Repeating and Non-repeating Fast Radio Bursts from Binary Neutron Star Mergers

TL;DR

This paper explores how binary neutron star mergers can produce both repeating and non-repeating fast radio bursts, with environmental factors and remnant properties explaining observed FRB behaviors and rates.

Contribution

It introduces a model linking BNS merger remnants to FRB types, explaining the timing and environment effects on FRB observability and rate evolution.

Findings

Non-repeating FRBs can occur shortly after BNS mergers before ejecta blocks signals.

Repeating FRBs may originate from stable neutron star remnants, appearing 1-10 years post-merger.

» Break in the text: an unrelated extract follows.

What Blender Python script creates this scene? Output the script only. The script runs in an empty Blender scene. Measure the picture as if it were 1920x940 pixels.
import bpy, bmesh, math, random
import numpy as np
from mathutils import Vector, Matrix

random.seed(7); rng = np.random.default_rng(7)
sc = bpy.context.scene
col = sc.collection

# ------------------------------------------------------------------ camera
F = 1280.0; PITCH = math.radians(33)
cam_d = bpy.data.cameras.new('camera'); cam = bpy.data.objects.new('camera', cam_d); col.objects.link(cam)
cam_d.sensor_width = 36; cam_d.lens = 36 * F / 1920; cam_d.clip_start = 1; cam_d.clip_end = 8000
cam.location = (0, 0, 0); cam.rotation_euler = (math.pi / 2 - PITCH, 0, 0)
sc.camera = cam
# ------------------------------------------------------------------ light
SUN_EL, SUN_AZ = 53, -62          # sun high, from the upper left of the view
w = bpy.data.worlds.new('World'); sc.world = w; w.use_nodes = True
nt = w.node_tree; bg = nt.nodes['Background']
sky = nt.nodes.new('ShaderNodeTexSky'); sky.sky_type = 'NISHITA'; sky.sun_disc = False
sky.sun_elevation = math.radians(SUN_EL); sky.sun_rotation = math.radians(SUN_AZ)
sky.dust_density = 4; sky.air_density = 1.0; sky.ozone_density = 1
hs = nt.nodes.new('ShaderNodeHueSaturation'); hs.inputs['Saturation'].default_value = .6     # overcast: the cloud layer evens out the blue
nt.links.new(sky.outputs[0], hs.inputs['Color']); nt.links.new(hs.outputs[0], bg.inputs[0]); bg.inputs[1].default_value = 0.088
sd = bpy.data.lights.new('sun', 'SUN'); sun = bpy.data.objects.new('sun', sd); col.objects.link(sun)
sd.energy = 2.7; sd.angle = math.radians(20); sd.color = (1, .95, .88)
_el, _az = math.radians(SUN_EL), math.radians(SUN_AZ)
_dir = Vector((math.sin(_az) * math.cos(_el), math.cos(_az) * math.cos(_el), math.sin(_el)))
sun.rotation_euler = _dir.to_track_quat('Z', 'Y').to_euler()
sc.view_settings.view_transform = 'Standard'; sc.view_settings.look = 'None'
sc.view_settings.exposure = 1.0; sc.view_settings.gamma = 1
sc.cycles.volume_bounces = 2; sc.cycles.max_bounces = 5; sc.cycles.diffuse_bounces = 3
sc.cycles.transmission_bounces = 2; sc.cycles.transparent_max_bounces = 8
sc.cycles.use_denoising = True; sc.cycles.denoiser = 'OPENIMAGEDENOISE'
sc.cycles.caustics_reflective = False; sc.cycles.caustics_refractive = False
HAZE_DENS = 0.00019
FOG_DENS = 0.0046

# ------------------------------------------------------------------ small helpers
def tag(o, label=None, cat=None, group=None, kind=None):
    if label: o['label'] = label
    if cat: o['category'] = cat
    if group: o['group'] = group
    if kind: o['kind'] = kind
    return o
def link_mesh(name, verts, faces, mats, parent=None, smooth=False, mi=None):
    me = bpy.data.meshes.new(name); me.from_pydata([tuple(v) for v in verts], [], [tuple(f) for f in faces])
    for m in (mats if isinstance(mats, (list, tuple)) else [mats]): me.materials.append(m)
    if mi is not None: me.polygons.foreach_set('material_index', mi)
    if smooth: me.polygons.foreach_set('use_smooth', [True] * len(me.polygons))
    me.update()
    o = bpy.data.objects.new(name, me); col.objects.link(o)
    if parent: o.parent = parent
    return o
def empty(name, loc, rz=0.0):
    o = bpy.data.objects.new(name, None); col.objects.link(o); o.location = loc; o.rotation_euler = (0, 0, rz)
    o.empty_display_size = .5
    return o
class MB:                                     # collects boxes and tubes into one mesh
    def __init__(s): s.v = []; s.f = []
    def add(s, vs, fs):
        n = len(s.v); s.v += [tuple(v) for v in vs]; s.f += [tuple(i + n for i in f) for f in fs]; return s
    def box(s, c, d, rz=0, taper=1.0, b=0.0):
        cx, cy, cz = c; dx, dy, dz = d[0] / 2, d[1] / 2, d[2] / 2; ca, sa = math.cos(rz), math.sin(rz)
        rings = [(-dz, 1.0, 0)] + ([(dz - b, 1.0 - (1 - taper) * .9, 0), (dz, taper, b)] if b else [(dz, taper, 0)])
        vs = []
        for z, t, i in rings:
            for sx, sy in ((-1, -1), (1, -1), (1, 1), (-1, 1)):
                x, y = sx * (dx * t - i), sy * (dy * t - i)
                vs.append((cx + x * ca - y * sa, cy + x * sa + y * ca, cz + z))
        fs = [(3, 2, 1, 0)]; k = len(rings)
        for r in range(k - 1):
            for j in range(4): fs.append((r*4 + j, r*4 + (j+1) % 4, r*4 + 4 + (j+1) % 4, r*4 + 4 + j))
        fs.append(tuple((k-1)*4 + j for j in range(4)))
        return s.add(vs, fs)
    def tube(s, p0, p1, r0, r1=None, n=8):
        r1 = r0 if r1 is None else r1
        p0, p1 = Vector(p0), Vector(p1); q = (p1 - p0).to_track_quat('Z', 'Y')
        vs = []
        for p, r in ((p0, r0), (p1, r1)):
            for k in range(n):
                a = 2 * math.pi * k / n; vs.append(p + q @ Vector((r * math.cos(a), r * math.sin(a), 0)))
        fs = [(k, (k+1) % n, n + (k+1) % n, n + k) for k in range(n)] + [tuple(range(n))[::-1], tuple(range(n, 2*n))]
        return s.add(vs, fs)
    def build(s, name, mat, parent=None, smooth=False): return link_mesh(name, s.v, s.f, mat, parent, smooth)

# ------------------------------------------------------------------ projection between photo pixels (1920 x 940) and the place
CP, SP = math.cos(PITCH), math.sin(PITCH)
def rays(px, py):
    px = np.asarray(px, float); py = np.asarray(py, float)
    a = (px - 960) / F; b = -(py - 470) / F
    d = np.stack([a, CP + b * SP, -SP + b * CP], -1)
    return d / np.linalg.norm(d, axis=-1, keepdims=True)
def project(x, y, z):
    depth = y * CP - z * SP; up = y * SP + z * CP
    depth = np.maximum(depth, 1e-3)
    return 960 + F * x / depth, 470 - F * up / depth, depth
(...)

Detection rates of repeating FRBs increase with search sensitivity, explaining the rarity of observed repeaters.

Abstract

Most of fast radio bursts (FRB) do not show evidence for repetition, and such non-repeating FRBs may be produced at the time of a merger of binary neutron stars (BNS), provided that the BNS merger rate is close to the high end of the currently possible range. However, the merger environment is polluted by dynamical ejecta, which may prohibit the radio signal to propagate. We examine this by using a general-relativistic simulation of a BNS merger, and show that the ejecta appears about 1 ms after the rotation speed of the merged star becomes the maximum. Therefore there is a time window in which an FRB signal can reach outside, and the short duration of non-repeating FRBs can be explained by screening after ejecta formation. A fraction of BNS mergers may leave a rapidly rotating and stable neutron star, and such objects may be the origin of repeating FRBs like FRB 121102. We show that a merger remnant would appear as a repeating FRB in a time scale of about 1-10 yrs, and expected properties are consistent with the observations of FRB 121102. We construct an FRB rate evolution model including these two populations of repeating and non-repeating FRBs from BNS mergers, and show that the detection rate of repeating FRBs relative to non-repeating ones rapidly increases with improving search sensitivity. This may explain that the only repeating FRB 121102 was discovered by the most sensitive FRB search with Arecibo. Several predictions are made, including appearance of a repeating FRB 1-10 years after a BNS merger that is localized by gravitational wave and subsequent electromagnetic radiation.